Today, Ms. Padla has no land to till as she entered into a leaseback agreement with Del Monte Philippines, Inc.
"I was really happy when I entered the land that was awarded to me under the government's agrarian reform program," Ms. Padla told Inside Mindanao in her dialect.
In 1992, Cawayan-Impalutao Agrarian Reform Beneficiaries Association (CIARBA) was given by the Department of Agrarian Reform (DAR) a Certificate of Land Ownership Award covering 140 hectares in barangay Cawayan, Impasug-ong town.
The 140-hectare property was sub-divided among the close to 60 CIARBA members, three hectares of which was awarded to Ms. Padla. CIARBA members are landless farmer-residents in Cawayan and former farm workers of Milmar Corporation. Before it was covered under the government's agrarian reform program, the 140 hectares used to be part of the coffee plantation belonging to Milmar Corporation.
"It took two years for us to follow up-employing whatever legal mean-before the land was awarded to us," Antioco Calimbo, the first chairman of CIARBA, told Inside Mindanao in his dialect.
In 2001, after close to 10 years of cultivating their own lands, CIARBA members collectively gave Del Monte the enjoyment of the use of their lands for a certain price for 25 years.

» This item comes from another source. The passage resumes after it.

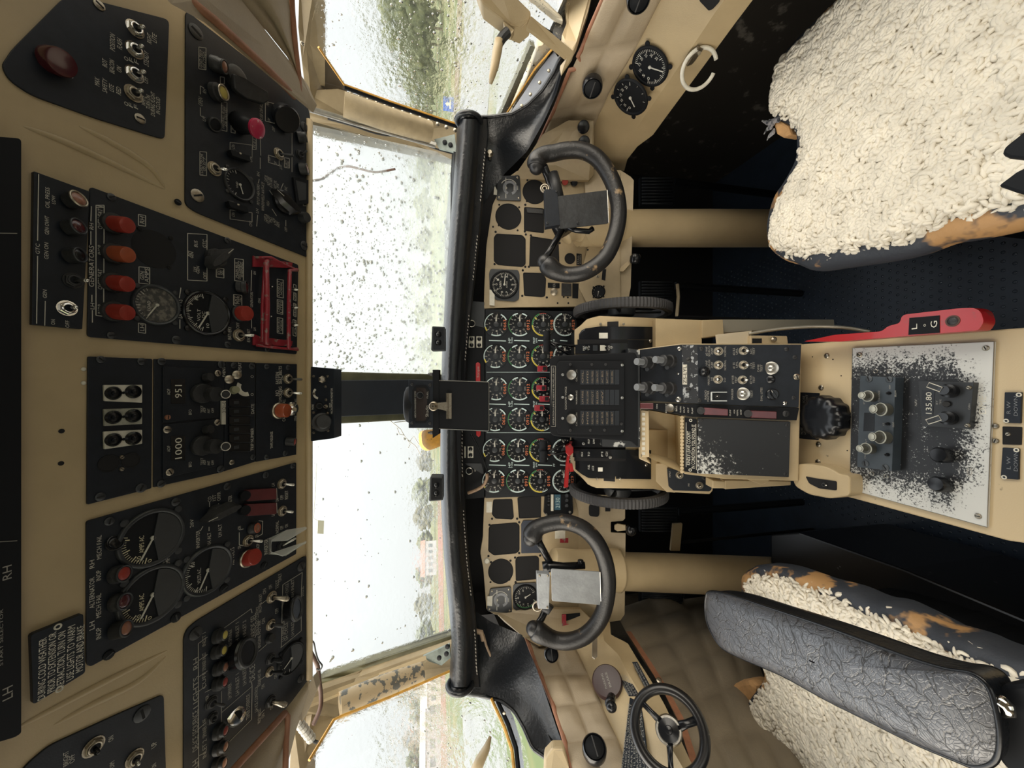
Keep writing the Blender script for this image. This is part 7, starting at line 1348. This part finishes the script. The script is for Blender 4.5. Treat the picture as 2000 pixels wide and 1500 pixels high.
p = panel('pedestal_placard', F, [(1338, 816), (1361, 819), (1363, 925), (1337, 921)], 'black placard asking to kindly leave the cockpit as found', 'placard', .001, .005, BLKM); g = F.off(.005)
letters(p, g, [(1344.5, 908, 842, 'KINDLY LEAVE COCKPIT', 7, .5), (1353.5, 915, 829, 'IN CONDITION YOU FOUND IT', 7, .8)], WHT2, extra=lambda b: (b.pbar(g, 1340, 825, 1340, 912, .8), b.pbar(g, 1359, 828, 1360, 918, .8)))
for x, y in ((1349, 821), (1348, 918)): b = MB(); b.ring(g.hit(x, y), g.N, 2.3 * g.su(x, y), .0007); b.build('placard_rivet', WHT2, p)
p = thing('tray_cover', F.hit(1450, 872), 'plain black tray cover with paint worn white at its front corner', 'cover')
WC = bpy.data.materials.new('worn_cover_paint'); WC.use_nodes = True
def worn_edges(M, P0, ax, ay, ext, base=(.008, .009, .011), chip=(.54, .55, .53), amt=.0, scale=55, flip=None):
    """paint rubbed off from the rims inwards: distance along the plate's own axes breaks through a noise"""
    nt = M.node_tree; N = nt.nodes; L = nt.links; bs = N['Principled BSDF']; bs.inputs['Roughness'].default_value = .42
    g = N.new('ShaderNodeNewGeometry'); terms = []
    for c, d, w in ext:                                        # point, inward direction, width of wear
        sb = N.new('ShaderNodeVectorMath'); sb.operation = 'SUBTRACT'; L.new(g.outputs['Position'], sb.inputs[0]); sb.inputs[1].default_value = c
        dt = N.new('ShaderNodeVectorMath'); dt.operation = 'DOT_PRODUCT'; L.new(sb.outputs[0], dt.inputs[0]); dt.inputs[1].default_value = d
        mr = N.new('ShaderNodeMapRange'); L.new(dt.outputs['Value'], mr.inputs[0]); mr.inputs['From Min'].default_value = 0; mr.inputs['From Max'].default_value = w; mr.inputs['To Min'].default_value = .26; mr.inputs['To Max'].default_value = 0.
        terms.append(mr.outputs[0])
    n = N.new('ShaderNodeTexNoise'); n.inputs['Scale'].default_value = scale; n.inputs['Detail'].default_value = 9; n.inputs['Roughness'].default_value = .72; L.new(g.outputs['Position'], n.inputs['Vector'])
    n2 = N.new('ShaderNodeTexNoise'); n2.inputs['Scale'].default_value = scale * .22; n2.inputs['Detail'].default_value = 2; L.new(g.outputs['Position'], n2.inputs['Vector'])
    cur = n.outputs['Fac']
    for t in terms:
        a = N.new('ShaderNodeMath'); a.operation = 'ADD'; L.new(cur, a.inputs[0]); L.new(t, a.inputs[1]); cur = a.outputs[0]
    m1 = N.new('ShaderNodeMath'); m1.operation = 'MULTIPLY_ADD'; L.new(n2.outputs['Fac'], m1.inputs[0]); m1.inputs[1].default_value = .35; L.new(cur, m1.inputs[2])
    r = N.new('ShaderNodeValToRGB'); L.new(m1.outputs[0], r.inputs[0]); e = r.color_ramp.elements; e[0].position = .785 - amt; e[1].position = .86 - amt; e[0].color = (*base, 1); e[1].color = (*chip, 1)
    L.new(r.outputs[0], bs.inputs['Base Color'])
g = F.off(.006); c0 = g.hit(1362, 925); c1 = g.hit(1363, 817); dI = (g.hit(1450, 872) - c0).normalized()
worn_edges(WC, c0, 0, 0, [(c0, dI, .085)], scale=160, amt=-.055)
b = MB(); b.plate(F, [(1363, 817), (1544, 824), (1541, 932), (1362, 925)], .001, 0, .006); b.build('cover_plate', WC, p, bevel=.0006)
for x, y in ((1370, 820), (1367, 921), (1537, 830), (1534, 926)): screw(p, g, x, y, 3.5, DUSTY)
p = panel('cabin_light_switch_panel', Fr(q(1350, 935, .86), RT, V3((0, .5, 1))), [(1303, 914), (1338, 922), (1390, 932), (1390, 956), (1386, 960), (1315, 958), (1306, 950)], 'small black two-switch panel on the left flank of the pedestal', 'panel', .002, .003); f = Fr(q(1350, 935, .86), RT, V3((0, .5, 1))); g = f.off(.003)
b = MB(); b.plate(f, [(1272, 905), (1300, 905), (1392, 928), (1392, 958), (1386, 965), (1302, 961), (1276, 935)], .002, -.02, -.001); b.build('beige_backing', BEIGE, p, bevel=.001)
toggle(p, g, 1327, 928, 1329, 930, .008, 7, BRASS, CHROME); toggle(p, g, 1366, 948, 1368, 950, .008, 7, BRASS, CHROME); toggle(p, g, 1376, 933, 1378, 934, .006, 5, DUSTY, DUSTY); letters(p, g, [(1308, 932, 920, 'DOME LT', 3), (1345, 950, 944, 'OVHD', 3)], WHT)
# fittings along the right flank
ff = thing('pedestal_side_plate', q(1330, 648, .86), 'beige sheet metal flank of the pedestal on its right side', 'plate')
b = MB()
for px, D in (([(1281, 622), (1371, 625), (1371, 676), (1281, 680)], .85), ([(1371, 625), (1412, 624), (1414, 655), (1371, 660)], .845)): b.prism([q(x, y, D) for x, y in px], FW * .03)
b.build('side_sheet', BEIGE, ff, bevel=.001)
b = MB(); b.prism([q(x, y, .86) for x, y in ((1412, 624), (1629, 624), (1630, 636), (1412, 650))], FW * .02); b.build('grey_channel', mat('grey_beige_paint', (.27, .25, .20), .5), ff, bevel=.001)
b = MB(); b.prism([q(x, y, .80) for x, y in ((1402, 653), (1468, 646), (1465, 672), (1404, 672))], FW * .01); b.build('cream_card', mat('cream_card', (.62, .54, .40), .6), ff)
b = MB(); b.prism([q(x, y, .79) for x, y in ((1466, 655), (1538, 656), (1540, 672), (1466, 672))], FW * .02); b.build('casting_block', BEIGE2, ff, bevel=.002); b = MB(); b.prism([q(x, y, .788) for x, y in ((1470, 661), (1488, 661), (1488, 670), (1470, 670))], FW * .004); b.build('casting_pocket', VOID, ff)
b = MB(); b.lathe(q(1511, 663, .785), -FW, [(.006, 0), (.006, .002), (.003, .004)], 8); b.build('casting_bolt', BRASS, ff)
b = MB(); b.tube(crom([q(1462, 652, .80), q(1520, 643, .79), (q(1590, 638, .77)), q(1650, 640, .74), q(1700, 648, .71)]), .0055, 10, flat=.6); b.build('curved_rail', mat('pale_bare_metal', (.46, .43, .36), .4, metal=.5), ff, smooth=True)
for y0, lab in ((935, 'left'),):
    o = thing('pedestal_bracket', q(1450, 948, .8), 'cream angle brackets under the left edge of the pedestal', 'bracket'); b = MB(); b.prism([q(x, y, .80) for x, y in ((1392, 938), (1416, 940), (1416, 954), (1392, 954))], FW * .03); b.prism([q(x, y, .82) for x, y in ((1416, 938), (1545, 940), (1545, 948), (1416, 956))], FW * .02); b.prism([q(x, y, .795) for x, y in ((1452, 934), (1504, 936), (1500, 944), (1487, 947))], FW * .012); b.build('angle_bracket', BEIGE2, o, bevel=.0015)

# ================================================================ rear console
F = F_LC
rc = thing('rear_console', F.hit(1780, 840), 'chipped beige rear console box between the seats', 'console')
OUTL = [(1558, 673), (1749, 657), (1900, 647), (2000, 640), (2300, 618), (2300, 1160), (2040, 1075), (2000, 1060), (1971, 1057), (1781, 1005), (1657, 971), (1579, 962), (1558, 940)]
b = MB(); b.plate(F, OUTL, .006, -.5, 0); b.build('console_box', BEIGE2, rc, bevel=.003)
for x, y in ((1615, 695), (1604, 757), (1599, 868), (1598, 902), (1945, 832), (1945, 861)): screw(rc, F, x, y, 5, BRASS)
for x, y in ((1587, 697), (1627, 702), (1643, 734), (1655, 880)): b = MB(); b.lathe(F.hit(x, y), F.N, [(.0012, 0), (.0012, .0004)], 8); b.build('paint_chip', VOID, rc)
tk = thing('rudder_trim_knob', F.hit(1608, 815), 'large black lobed rudder trim knob at the front of the rear console', 'knob'); P = F.hit(1620, 815); s = F.su(1610, 815) ; b = MB(); n = 120; prof = [(1, 0), (1.02, .018), (.97, .026), (.80, .030), (.5, .031), (.001, .031)]; vs = []; fs = []
for r_, h in prof:
    for i in range(n): a = 2 * math.pi * i / n; rr = r_ * .040 * (1 + .035 * math.cos(13 * a) * (1 if r_ > .75 else 0)); vs.append(P + V3((rr * math.cos(a), rr * math.sin(a), h)))
for k in range(len(prof) - 1):
    for i in range(n): j = (i + 1) % n; fs.append([k * n + i, k * n + j, (k + 1) * n + j, (k + 1) * n + i])
b.add(vs, fs); b.build('lobed_knob', BLKG, tk, smooth=True); b = MB(); b.lathe(P, F.N, [(.020, -.001), (.020, .002)], 20); b.build('knob_skirt', BLKM, tk)
p = panel('trim_placard', F, [(1559, 766), (1600, 768), (1598, 860), (1557, 856)], 'black nose left nose right placard half hidden by the trim knob', 'placard', .001, .0015); letters(p, F.off(.0015), [(1570, 790, 773, 'NOSE', 4.5), (1576, 790, 771, 'RIGHT', 4.5), (1566, 848, 835, 'NOSE', 4.5), (1572, 848, 835, 'LEFT', 4.5)], DIM)
hd = thing('console_hood', F.hit(1600, 940), 'cream hooded switch housing at the front left corner of the rear console', 'housing'); b = MB()
hood = [(1546, 930), (1553, 907), (1575, 905), (1611, 910), (1628, 918), (1640, 926), (1660, 928), (1660, 968), (1621, 974), (1579, 966), (1552, 950)]
b.plate(F.off(.02), hood, .008, -.02, .012); b.build('hood_shell', BEIGE, hd, bevel=.006)
b = MB(); b.plate(F.off(.0325), [(1573, 930), (1592, 934), (1634, 940), (1634, 958), (1600, 954), (1580, 944)], .003, 0, .0006); b.build('hood_opening', VOID, hd); toggle(hd, F.off(.033), 1612, 947, 1614, 948, .004, 5, DUSTY, CHROME)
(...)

Ms. Padla said she was forced to enter into a leaseback contract with Del Monte because of the foreclosure notice from Landbank of the Philippines. She said that since 1992, she has not paid an amortization fee to Landbank.
Republic Act 6657, as amended, otherwise known as the Comprehensive Agrarian Reform Law of 1998, provides that private lands covered under the law shall not be taken from the private owners without paying just compensation. Thus, farmer-beneficiaries are required to pay amortization to the original owner through Landbank, a government's bank.